7 According to the Agreed Statement of Facts (“SOF”), sometime in February 2004, the appellant became suspicious about Song’s real identity as he heard her being called by the name Song Qinghua, instead of Song Qi. When queried, she admitted that her real name was Song Qinghua and that she had previously been charged and convicted for overstaying in Singapore. She also told him that she had changed her date of birth from 14 April 1969 to 5 April 1969 and had a new passport made, which stated her false name Song Qi and her false date of birth.
8 The appellant pleaded guilty to nine charges, and consented to have the remaining 18 charges taken into consideration for the purpose of sentencing. The nine charges to which the appellant pleaded guilty fell broadly into three categories: (a) unauthorised access to computer materials under s 3(1) of the Computer Misuse Act (Cap 50A, 2007 Rev Ed) (“Computer Misuse Act”); (b) abetting Song’s unlawful entry into Singapore under s 57(1)(aa) of the Immigration Act (Cap 133, 2008 Rev Ed) (“Immigration Act”); and (c) harbouring under s 57(1)(d)(i) of the Immigration Act.
9 The facts (as laid out in the SOF) pertaining to the three charges of unauthorised access to computer materials under s 3(1) of the Computer Misuse Act are as follow:
(a) Facts pertaining to DAC No 7034 of 2008 (5th charge)
Sometime in February 2004, the appellant decided to verify what Song had told him by using ICA’s computer system called the National Identification Databank/Passport and Employment System (“NIDPEM”). He entered her details into NIDPEM and retrieved the ICA File Reference number of Song Qinghua. Thereafter, the appellant retrieved the ICA file on Song Qinghua and made photocopies of her PRC identity card and PRC passport in order to confirm from the photographs that Song Qi was indeed Song Qinghua. The appellant did not have the authority to access NIDPEM for his personal purposes.

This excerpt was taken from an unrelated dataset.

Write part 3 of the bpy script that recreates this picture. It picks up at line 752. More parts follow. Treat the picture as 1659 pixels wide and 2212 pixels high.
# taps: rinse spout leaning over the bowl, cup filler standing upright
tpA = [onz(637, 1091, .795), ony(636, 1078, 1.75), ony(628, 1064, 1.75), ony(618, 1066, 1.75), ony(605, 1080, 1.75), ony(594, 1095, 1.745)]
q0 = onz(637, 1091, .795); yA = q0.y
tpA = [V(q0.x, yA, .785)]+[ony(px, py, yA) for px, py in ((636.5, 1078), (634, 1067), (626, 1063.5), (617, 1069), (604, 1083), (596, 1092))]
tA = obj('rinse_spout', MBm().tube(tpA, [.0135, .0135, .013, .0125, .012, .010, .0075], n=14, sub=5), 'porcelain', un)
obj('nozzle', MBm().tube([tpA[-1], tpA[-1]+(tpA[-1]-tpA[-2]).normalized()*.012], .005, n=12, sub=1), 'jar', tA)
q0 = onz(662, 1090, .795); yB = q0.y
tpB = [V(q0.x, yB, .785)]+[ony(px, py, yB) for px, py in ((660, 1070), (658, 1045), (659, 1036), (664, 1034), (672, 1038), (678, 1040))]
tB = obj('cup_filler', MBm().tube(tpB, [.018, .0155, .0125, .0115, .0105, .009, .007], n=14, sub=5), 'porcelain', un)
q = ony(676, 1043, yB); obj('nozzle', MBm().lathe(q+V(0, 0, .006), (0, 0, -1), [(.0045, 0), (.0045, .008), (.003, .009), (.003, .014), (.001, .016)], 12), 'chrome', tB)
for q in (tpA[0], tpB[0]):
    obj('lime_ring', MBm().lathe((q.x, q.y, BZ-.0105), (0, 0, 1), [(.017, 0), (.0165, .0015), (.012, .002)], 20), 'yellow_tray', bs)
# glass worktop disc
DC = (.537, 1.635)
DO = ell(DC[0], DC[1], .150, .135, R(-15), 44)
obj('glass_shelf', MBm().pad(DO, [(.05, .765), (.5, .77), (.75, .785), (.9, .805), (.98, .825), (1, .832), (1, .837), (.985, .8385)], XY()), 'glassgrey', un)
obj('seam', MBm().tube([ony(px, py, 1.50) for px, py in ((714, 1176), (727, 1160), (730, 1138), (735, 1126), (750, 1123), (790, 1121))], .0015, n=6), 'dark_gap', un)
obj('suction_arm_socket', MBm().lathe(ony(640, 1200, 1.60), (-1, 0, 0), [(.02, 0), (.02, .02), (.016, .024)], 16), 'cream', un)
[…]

(b) Facts pertaining to DAC No 7054 of 2008 (25th charge)
On a day between 1 March 2006 and 3 March 2006, the appellant, without authorisation, used a computer workstation at the Tuas Immigration Checkpoint to retrieve Song’s Foreign Identification Number (“FIN”) from the Immigration Central Index (“ICI”) in order to check if she had been arrested.
(c) Facts pertaining to DAC No 7055 of 2008 (26th charge)
On or about 1 March 2006, the appellant again, without authorisation, used a computer workstation at the Tuas Immigration Checkpoint. This time, he entered his personal details in the Web-based Inquiry Into System Enquiry (“WISE”) to tally his entry and exit records with that in his passport.
10 The facts pertaining to the four charges for abetment of unlawful entry into Singapore under s 57(1)(aa) of the Immigration Act are as follow:
(a) Facts pertaining to DAC No 7036 of 2008 (7th charge)
On 28 November 2004, the appellant flew to Beijing to meet Song. He bought an air ticket to Singapore for Song and also acted as her sponsor in her application for a Singapore visa. On 2 December 2004, the appellant and Song arrived in Singapore at the Changi Airport Immigration Checkpoint. Song then produced the passport with the false particulars and obtained entry. With the knowledge that Song had produced a misleading document (ie, a passport with false particulars) to gain entry into Singapore, the appellant intentionally abetted her unlawful entry by purchasing her air ticket for her and acting as her sponsor.
(b) Facts pertaining to DAC No 7040 of 2008 (11th charge)
The appellant again abetted Song’s unlawful entry into Singapore by purchasing a return air ticket to Bangkok for her. Song (and the appellant) left for Bangkok on 31 December 2004 and returned to Singapore on 3 January 2005 via the Changi Airport Immigration Checkpoint. Song used the passport with her false particulars to gain entry into Singapore.
(c) Facts pertaining to DAC No 7045 of 2008 (16th charge)
On 7 December 2005, the appellant flew to Beijing to meet Song. Whilst there, he again abetted Song’s unlawful entry into Singapore by purchasing her air ticket and acting as her sponsor for a Singapore visa.
(d) Facts pertaining to DAC No 7049 of 2008 (20th charge)
The appellant again abetted Song’s unlawful entry into Singapore by purchasing a return air ticket from Singapore to Bangkok for her. Song left for Bangkok on 10 January 2006 and returned to Singapore on 12 January 2006 using the passport with her false particulars.
11 The facts pertaining to the two charges of harbouring under s 57(1)(d)(i) of the Immigration Act are as follow:
(a) Facts pertaining to DAC No 7042 of 2008 (13th charge)
Between 15 January 2005 and 23 February 2005, the appellant, despite knowing that Song had entered Singapore unlawfully in contravention of the Immigration Act by using a misleading passport, arranged for her to stay at Block 10, Lakepoint Condominium, the rent for which he paid. He thus committed the offence of harbouring Song.
(b) Facts pertaining to DAC No 7042 of 2008 (17th charge)
Between 13 December 2005 and 10 January 2006, the appellant again committed the offence of harbouring when he arranged for Song to stay at Block 9D Yuan Ching Road #10-40, the rent for which he paid.